Se já era estranho o IPT estar desenvolvendo algo que não devia, a coisa ficou pior quando surgiu um consultor para oferecer o sistema às prefeituras. Dizia-se que ele casado com uma parente do secretário estadual de ciência e tecnologia (ao qual o IPT estava de certa forma ligado). O consultor tinha um grupo de associados, após a reunião onde foram apresentados alguém reparou que todos estes associado tinham alguma outra fonte de renda... Algo que fez mais sentido quando o consultor mencionou que seus associados "deixavam a remuneração na sociedade como investimento para receber mais quando o 'bolo' crescesse".
Com o andar do projeto ficou claro que existia um problema não técnico: as prefeituras que tinham receita suficiente para adquirir um Cobra 400 tinham um volume de dados superior à capacidade dele. Rodaram algumas sugestões de portar o sistema para outros minicomputadores, mas não creio que fosse viável dada as imensas diferenças entre eles. Mesmo assim o IPT chegou a anunciar o sistema em um stand bem improvisado em uma feira de informática.

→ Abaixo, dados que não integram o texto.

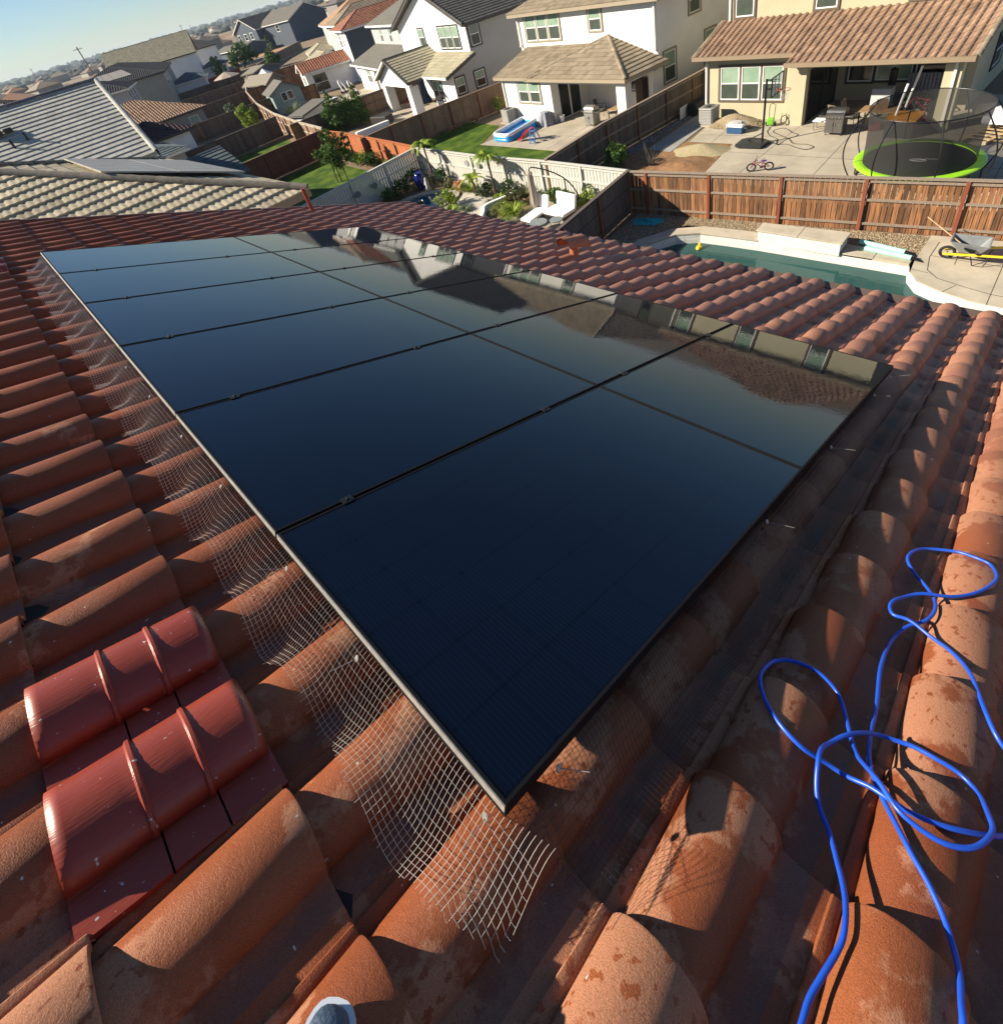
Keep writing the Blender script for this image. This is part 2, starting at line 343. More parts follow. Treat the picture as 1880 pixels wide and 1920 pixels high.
# ================================================================== SOLAR PANELS
M_FRAME = mat('anodised_frame', (0.014, 0.014, 0.016), 0.6, 0.08, 30, 0.1, 200, spec=0.1, dist=0.001); M_TRIM = mat('edge_trim_aluminium', (0.42, 0.40, 0.36), 0.42, 0.15, 60, 0.2, 200, metal=0.5, dist=0.001)
M_BLK = mat('black_metal', (0.018, 0.018, 0.02), 0.38, 0.2, 30, metal=0.3)
def glass_material():
    m, n, l, b = newmat('solar_glass')
    tc = n.new('ShaderNodeTexCoord'); sx = n.new('ShaderNodeSeparateXYZ'); l.new(tc.outputs['Object'], sx.inputs[0])
    def M(op, a, bb=None, c=None):
        q = n.new('ShaderNodeMath'); q.operation = op
        for i, v in enumerate((a, bb, c)):
            if v is None: continue
            if isinstance(v, (int, float)): q.inputs[i].default_value = v
            else: l.new(v, q.inputs[i])
        return q.outputs[0]
    def line(co, off, step, w):       # 1 on thin lines every step
        f = M('FRACT', M('DIVIDE', M('SUBTRACT', co, off), step)); dd = M('MULTIPLY', M('MINIMUM', f, M('SUBTRACT', 1.0, f)), step)
        return dd, M('LESS_THAN', dd, w)
    x, y = sx.outputs[0], sx.outputs[1]
    dxe, le = line(x, 0.017, 0.1541, 0.0012); dyd, ld = line(y, 0.012, 0.1645, 0.0016)
    dia = M('LESS_THAN', M('ADD', dxe, dyd), 0.0075)
    gap = M('MAXIMUM', M('MAXIMUM', ld, M('MULTIPLY', le, 0.55)), dia)
    _, bus = line(x, 0.017, 0.01284, 0.0006)
    dash = M('GREATER_THAN', M('SINE', M('MULTIPLY', x, 240)), 0.0)
    edge = M('MAXIMUM', M('MAXIMUM', M('LESS_THAN', x, 0.017), M('GREATER_THAN', x, 1.711)), M('MAXIMUM', M('LESS_THAN', y, 0.012), M('GREATER_THAN', y, 1.0)))
    def mix(f, a, c):
        q = n.new('ShaderNodeMix'); q.data_type = 'RGBA'; l.new(f, q.inputs[0])
        for s, v in ((6, a), (7, c)):
            if isinstance(v, tuple): q.inputs[s].default_value = (*v, 1)
            else: l.new(v, q.inputs[s])
        return q.outputs[2]
    nz = n.new('ShaderNodeTexNoise'); nz.inputs['Scale'].default_value = 2.2; l.new(tc.outputs['Object'], nz.inputs['Vector'])
    col = mix(nz.outputs[0], (0.0016, 0.0034, 0.0090), (0.0030, 0.0058, 0.0140))
    col = mix(M('MULTIPLY', bus, 0.3), col, (0.020, 0.026, 0.036))
    col = mix(gap, col, (0.0012, 0.0014, 0.002)); col = mix(edge, col, (0.004, 0.004, 0.005))
    l.new(col, b.inputs['Base Color']); b.inputs['Specular IOR Level'].default_value = 0.5; b.inputs['IOR'].default_value = 1.43; b.inputs['Specular Tint'].default_value = (0.55, 0.8, 1.0, 1)
    sm = n.new('ShaderNodeTexNoise'); sm.inputs['Scale'].default_value = 5; sm.inputs['Detail'].default_value = 6; l.new(tc.outputs['Object'], sm.inputs['Vector'])
    rr = n.new('ShaderNodeMapRange'); rr.inputs[1].default_value = 0.45; rr.inputs[2].default_value = 0.75; rr.inputs[3].default_value = 0.004; rr.inputs[4].default_value = 0.022; l.new(sm.outputs[0], rr.inputs[0]); l.new(rr.outputs[0], b.inputs['Roughness'])
    mp = n.new('ShaderNodeMapping'); mp.inputs['Scale'].default_value = (34, 12, 12); l.new(tc.outputs['Object'], mp.inputs[0])
    nb = n.new('ShaderNodeTexNoise'); nb.inputs['Scale'].default_value = 1.6; nb.inputs['Detail'].default_value = 1; l.new(mp.outputs[0], nb.inputs['Vector'])
    bp = n.new('ShaderNodeBump'); bp.inputs['Strength'].default_value = 0.6; bp.inputs['Distance'].default_value = 0.00016; l.new(nb.outputs[0], bp.inputs['Height']); l.new(bp.outputs[0], b.inputs['Normal'])
    return m
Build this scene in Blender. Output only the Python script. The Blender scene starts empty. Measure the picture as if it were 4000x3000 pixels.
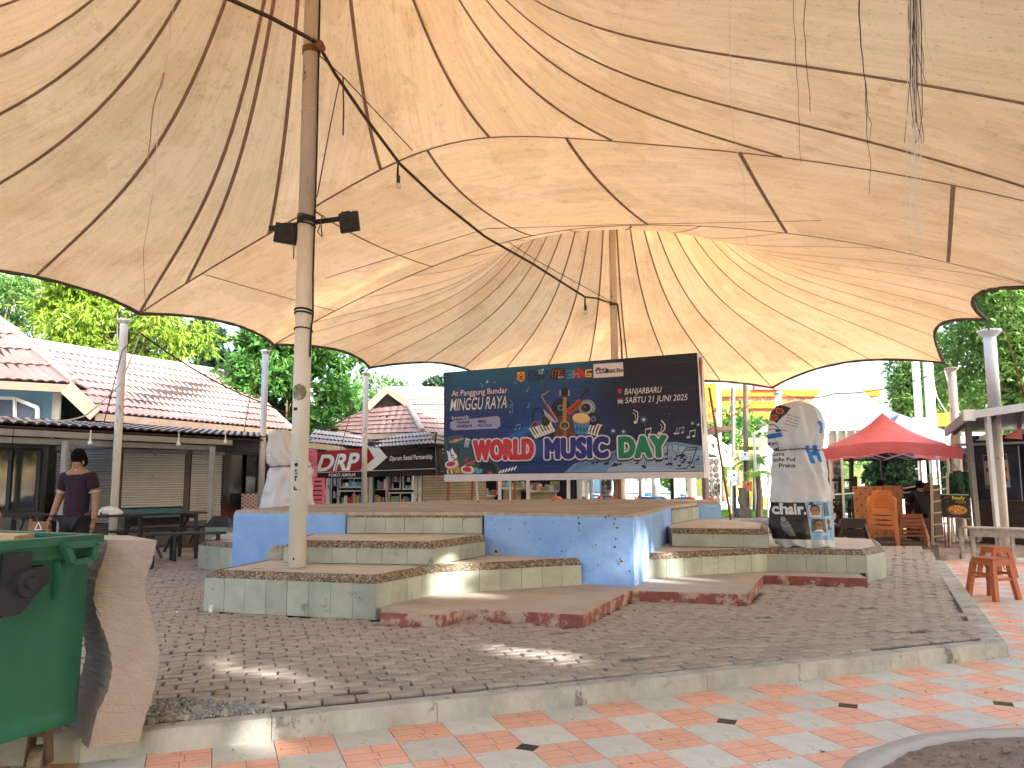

Para surpresa geral, foi anunciado que o sistema ia ser implantado por uma prefeitura de médio porte (prefiro não mencionar a cidade). Um belo dia lá fui eu morrendo de medo com uma fita magnética (!) para instalar o sistema no dia da inauguração. O meu pânico só passou quando me informaram que ainda não tinha sido feita a instalação elétrica e portanto a inauguração ia ser com os equipamentos desligados mesmo. O bom foi que depois da inauguração o pessoal técnico da prefeitura nos levou para comer um bife a parmegiana no melhor restaurante da cidade. Nunca mais ouvi falar sobre esta implantação.
É claro que algum tempo depois o escândalo estourou, o secretário estadual disse não conhecer o tal consultor e mandou "demitir os envolvidos". Se demitiram alguém, não foi um dos participantes diretos no desenvolvimento. O projeto foi abortado e o consultor nunca mais apareceu. Neste ponto eu já estava no último ano da faculdade e fui procurar um estágio mais próximo da área onde queria atuar depois de formado.
Como disse no começo, aprendi neste estágio coisas que não esperava.